Insomma, sembra che di fronte a un mondo che non comprendiamo appieno, siamo tendenzialmente attratti da storie che ci diano un senso di controllo, che individuino un colpevole per i nostri mali. E più queste storie sono complesse e articolate, più sembrano convincenti, perché ci danno l’illusione di possedere una conoscenza superiore.

Ma lo stress da solo non basta a spiegare la nostra propensione a credere a informazioni false. Entra in gioco anche un altro fattore: la mancanza di una rete di supporto, una sorta di “assicurazione sociale”. Sappiamo di poter contare su qualcuno se le cose vanno male?

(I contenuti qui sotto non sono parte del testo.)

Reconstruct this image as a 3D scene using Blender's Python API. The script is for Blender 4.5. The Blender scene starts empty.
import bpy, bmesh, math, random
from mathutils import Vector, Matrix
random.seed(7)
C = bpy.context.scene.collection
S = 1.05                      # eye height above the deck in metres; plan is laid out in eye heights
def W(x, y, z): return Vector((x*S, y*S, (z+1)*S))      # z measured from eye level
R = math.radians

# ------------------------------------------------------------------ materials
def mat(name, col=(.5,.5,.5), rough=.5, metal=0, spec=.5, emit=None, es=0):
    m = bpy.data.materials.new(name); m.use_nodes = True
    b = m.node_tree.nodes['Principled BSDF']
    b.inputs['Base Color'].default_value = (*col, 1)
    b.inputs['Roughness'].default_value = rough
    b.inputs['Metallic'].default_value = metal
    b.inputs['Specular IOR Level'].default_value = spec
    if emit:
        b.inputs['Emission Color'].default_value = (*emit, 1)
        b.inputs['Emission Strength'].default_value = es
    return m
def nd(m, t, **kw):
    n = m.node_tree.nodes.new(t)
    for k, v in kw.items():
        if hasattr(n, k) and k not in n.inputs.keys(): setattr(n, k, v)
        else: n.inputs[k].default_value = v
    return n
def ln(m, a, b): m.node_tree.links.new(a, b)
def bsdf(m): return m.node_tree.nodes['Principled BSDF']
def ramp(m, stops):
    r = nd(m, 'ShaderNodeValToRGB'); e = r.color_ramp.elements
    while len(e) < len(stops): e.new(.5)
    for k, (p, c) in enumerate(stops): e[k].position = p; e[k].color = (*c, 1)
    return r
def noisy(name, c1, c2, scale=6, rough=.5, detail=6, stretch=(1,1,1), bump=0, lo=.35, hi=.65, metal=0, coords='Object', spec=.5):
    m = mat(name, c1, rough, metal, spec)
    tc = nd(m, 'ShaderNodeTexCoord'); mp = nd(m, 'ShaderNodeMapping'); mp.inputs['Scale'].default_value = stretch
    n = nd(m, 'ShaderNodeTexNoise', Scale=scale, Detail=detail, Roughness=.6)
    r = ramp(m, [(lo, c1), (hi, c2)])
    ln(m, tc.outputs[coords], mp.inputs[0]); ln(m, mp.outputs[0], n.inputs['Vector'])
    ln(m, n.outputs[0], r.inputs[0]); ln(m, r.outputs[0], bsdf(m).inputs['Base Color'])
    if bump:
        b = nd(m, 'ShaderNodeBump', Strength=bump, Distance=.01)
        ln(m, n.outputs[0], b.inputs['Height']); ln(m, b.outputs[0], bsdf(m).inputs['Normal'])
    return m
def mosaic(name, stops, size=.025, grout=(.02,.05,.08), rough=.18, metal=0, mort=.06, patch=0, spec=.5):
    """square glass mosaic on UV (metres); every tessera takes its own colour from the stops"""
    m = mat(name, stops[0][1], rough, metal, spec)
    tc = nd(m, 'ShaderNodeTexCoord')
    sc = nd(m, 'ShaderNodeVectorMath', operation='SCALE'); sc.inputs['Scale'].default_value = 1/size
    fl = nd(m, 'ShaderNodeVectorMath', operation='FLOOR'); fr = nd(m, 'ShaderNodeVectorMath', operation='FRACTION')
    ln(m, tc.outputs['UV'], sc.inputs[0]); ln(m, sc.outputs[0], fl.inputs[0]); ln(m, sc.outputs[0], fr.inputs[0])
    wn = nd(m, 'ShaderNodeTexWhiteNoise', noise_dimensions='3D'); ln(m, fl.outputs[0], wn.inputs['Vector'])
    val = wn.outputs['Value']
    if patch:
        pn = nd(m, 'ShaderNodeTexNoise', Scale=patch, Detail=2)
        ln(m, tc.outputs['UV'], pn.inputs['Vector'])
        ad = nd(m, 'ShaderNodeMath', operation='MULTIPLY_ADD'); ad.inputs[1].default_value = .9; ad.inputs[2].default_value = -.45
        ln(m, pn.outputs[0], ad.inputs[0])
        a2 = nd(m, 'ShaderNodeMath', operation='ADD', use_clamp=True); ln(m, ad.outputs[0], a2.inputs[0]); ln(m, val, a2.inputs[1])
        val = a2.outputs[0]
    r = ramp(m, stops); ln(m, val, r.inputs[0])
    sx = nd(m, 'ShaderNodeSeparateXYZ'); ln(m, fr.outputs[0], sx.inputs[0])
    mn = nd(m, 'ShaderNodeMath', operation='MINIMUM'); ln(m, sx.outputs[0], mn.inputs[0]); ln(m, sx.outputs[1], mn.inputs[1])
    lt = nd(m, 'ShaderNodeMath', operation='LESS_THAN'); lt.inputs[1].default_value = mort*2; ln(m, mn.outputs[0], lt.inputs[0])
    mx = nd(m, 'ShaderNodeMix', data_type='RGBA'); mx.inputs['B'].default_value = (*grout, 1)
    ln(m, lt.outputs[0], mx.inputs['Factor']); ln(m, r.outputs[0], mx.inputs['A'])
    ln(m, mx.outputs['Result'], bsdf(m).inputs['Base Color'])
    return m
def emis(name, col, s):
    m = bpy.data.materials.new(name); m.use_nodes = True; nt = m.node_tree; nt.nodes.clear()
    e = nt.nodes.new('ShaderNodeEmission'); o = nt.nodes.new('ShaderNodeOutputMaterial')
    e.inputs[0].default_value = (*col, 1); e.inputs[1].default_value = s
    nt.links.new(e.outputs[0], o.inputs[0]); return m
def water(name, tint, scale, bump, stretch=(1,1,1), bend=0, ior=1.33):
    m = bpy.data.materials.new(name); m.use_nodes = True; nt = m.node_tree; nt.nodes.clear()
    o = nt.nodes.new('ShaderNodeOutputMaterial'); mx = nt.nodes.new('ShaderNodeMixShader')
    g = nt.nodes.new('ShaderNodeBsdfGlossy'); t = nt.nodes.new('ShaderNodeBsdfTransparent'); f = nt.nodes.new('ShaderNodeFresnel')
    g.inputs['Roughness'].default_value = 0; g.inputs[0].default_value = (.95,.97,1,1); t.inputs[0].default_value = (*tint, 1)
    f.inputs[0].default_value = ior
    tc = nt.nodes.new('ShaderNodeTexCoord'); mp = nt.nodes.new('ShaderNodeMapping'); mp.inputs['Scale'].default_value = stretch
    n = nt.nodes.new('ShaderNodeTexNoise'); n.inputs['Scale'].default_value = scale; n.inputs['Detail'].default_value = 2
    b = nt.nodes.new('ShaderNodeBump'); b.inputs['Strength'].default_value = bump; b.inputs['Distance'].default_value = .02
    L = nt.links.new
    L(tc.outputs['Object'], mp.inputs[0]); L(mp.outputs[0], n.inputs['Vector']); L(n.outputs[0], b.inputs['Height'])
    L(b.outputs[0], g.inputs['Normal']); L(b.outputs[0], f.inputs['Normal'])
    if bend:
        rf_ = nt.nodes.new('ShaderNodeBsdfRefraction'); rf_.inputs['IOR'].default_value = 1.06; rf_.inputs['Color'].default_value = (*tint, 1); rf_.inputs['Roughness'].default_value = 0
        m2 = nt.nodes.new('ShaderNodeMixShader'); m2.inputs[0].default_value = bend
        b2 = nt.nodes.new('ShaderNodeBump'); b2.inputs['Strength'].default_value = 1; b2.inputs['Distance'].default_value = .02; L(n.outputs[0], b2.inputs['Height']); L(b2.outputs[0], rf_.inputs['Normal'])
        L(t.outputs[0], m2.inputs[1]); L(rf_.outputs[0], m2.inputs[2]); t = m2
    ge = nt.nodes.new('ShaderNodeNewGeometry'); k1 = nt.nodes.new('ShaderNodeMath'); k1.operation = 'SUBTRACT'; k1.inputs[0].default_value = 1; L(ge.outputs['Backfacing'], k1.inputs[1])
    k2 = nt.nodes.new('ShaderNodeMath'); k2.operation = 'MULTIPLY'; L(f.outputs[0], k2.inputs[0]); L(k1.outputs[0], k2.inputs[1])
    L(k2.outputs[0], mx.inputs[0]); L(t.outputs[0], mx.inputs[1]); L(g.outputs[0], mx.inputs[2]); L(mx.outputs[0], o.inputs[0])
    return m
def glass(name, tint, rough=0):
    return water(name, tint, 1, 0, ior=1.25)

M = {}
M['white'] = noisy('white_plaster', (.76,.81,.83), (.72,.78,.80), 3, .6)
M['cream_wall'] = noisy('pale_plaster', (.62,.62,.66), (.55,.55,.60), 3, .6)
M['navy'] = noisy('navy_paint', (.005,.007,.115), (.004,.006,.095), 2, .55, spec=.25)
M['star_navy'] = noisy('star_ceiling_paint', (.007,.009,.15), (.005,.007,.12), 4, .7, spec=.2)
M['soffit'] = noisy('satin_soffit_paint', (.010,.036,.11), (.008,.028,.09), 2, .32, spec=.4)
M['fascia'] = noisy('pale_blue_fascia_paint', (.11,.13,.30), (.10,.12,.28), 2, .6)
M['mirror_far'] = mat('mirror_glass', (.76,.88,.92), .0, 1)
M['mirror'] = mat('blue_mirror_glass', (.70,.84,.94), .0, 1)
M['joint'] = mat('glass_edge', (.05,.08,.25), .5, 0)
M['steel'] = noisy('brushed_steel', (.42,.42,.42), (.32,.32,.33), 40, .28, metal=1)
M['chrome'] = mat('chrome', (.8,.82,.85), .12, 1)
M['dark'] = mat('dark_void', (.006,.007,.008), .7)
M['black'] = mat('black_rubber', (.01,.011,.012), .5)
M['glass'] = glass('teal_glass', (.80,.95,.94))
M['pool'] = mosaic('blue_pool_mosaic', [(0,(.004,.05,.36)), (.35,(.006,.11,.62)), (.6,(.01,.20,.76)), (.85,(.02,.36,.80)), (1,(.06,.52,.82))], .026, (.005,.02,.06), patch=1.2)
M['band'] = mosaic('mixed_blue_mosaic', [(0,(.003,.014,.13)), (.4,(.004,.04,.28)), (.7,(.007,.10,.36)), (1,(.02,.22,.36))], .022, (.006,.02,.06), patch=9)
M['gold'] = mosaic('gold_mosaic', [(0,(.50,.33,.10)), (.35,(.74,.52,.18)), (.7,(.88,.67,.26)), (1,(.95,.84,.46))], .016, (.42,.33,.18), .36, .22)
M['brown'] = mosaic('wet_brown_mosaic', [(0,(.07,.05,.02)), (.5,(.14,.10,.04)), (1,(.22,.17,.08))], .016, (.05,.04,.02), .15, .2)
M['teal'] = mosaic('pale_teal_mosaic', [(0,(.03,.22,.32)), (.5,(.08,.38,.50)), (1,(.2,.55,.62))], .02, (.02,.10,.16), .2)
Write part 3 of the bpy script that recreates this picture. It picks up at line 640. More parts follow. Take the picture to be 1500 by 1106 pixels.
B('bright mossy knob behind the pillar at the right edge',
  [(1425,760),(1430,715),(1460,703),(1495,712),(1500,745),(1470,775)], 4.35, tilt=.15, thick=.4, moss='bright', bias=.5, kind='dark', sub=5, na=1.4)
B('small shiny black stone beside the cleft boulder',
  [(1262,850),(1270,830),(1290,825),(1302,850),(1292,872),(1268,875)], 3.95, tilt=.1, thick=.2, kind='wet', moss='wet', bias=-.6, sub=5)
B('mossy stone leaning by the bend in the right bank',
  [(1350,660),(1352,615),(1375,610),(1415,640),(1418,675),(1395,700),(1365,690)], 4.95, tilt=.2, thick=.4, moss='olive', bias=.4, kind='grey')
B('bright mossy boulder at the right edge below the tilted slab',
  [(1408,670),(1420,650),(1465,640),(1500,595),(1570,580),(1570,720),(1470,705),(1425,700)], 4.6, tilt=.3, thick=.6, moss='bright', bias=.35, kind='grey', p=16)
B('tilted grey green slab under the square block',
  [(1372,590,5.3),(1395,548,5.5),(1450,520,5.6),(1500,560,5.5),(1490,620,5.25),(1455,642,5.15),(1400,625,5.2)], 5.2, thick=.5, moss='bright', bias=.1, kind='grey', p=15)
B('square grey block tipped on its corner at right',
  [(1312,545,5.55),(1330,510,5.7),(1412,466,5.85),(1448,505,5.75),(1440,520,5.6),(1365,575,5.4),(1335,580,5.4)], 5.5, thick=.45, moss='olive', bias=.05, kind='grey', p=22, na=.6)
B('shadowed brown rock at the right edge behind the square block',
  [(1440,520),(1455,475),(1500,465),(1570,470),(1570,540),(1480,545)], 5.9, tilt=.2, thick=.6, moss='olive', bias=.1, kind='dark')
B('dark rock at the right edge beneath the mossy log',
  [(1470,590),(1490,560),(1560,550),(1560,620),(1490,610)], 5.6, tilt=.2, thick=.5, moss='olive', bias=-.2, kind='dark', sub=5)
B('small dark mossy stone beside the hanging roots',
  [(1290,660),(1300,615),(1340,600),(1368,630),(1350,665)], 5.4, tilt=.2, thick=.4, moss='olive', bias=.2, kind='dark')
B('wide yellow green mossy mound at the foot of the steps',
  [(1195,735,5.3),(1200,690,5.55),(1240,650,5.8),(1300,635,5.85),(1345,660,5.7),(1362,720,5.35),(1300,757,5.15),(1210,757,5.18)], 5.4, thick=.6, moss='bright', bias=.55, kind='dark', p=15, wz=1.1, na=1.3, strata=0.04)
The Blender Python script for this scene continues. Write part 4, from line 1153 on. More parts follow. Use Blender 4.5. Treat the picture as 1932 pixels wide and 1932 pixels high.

Purtroppo, viviamo in un’epoca in cui i legami sociali si stanno indebolendo, in cui la fiducia nelle istituzioni è ai minimi storici. Ci sentiamo soli e vulnerabili, e questo ci rende ancora più suscettibili a credere a chi ci promette certezze e soluzioni facili.

L’illusione della conoscenza

Un altro concetto affascinante che emerge nel libro è quello che Ariely chiama “l’illusione della profondità esplicativa” (nella versione originale “illusion of explanatory depth”). In pratica, tendiamo a sopravvalutare la nostra comprensione di fenomeni complessi, dalla politica internazionale al funzionamento di un banale sciacquone.

E’ un’illusione ci porta a essere eccessivamente sicuri delle nostre opinioni e poco disposti ad ascoltare punti di vista diversi. Ma se ci fermiamo a riflettere, ci rendiamo conto che la nostra conoscenza è spesso superficiale e lacunosa. Ecco che allora riconoscere i limiti del nostro sapere può essere il primo passo per un dialogo più aperto e costruttivo.

Ma come possiamo combattere la disinformazione e promuovere un dibattito sano nella nostra società?

Empatia: ancora tu!

Secondo Ariely, la chiave sta nell’empatia; invece di affrontare chi la pensa diversamente come un nemico da sconfiggere, dovremmo infatti sforzarci di capire le ragioni profonde delle loro convinzioni.

Spesso, dietro a un’opinione che ci sembra assurda o pericolosa, ci sono bisogni emotivi reali: il desiderio di appartenenza, di sicurezza, di essere ascoltati e compresi. Se riusciamo a sintonizzarci su questi bisogni, possiamo trovare un terreno comune da cui partire per un dialogo costruttivo.

Non si tratta di rinunciare alle nostre convinzioni o di relativizzare la verità, ma di riconoscere la complessità del mondo e delle persone. Di ammettere che nessuno ha il monopolio della ragione e che tutti abbiamo qualcosa da imparare dagli altri.

Insomma, lo ammetto, avevo iniziato a leggere questo libro per capire cosa c’è di sbagliato in chi crede in assurde teorie complottiste e l’ho finito pensando che forse sono proprio io a dover cambiare atteggiamento. Come?

Beh la prossima volta che mi troverò a discutere con qualcuno che la pensa diversamente da me, proverò a mettere da parte per un momento le mie certezze. Fare domande, cercare di capire da dove viene la persona che ho davanti, quali sono le sue paure e le sue speranze. Non per forza per cambiare idea, ma per allargare i miei orizzonti.

Sempre avanti, condannati all’ottimismo!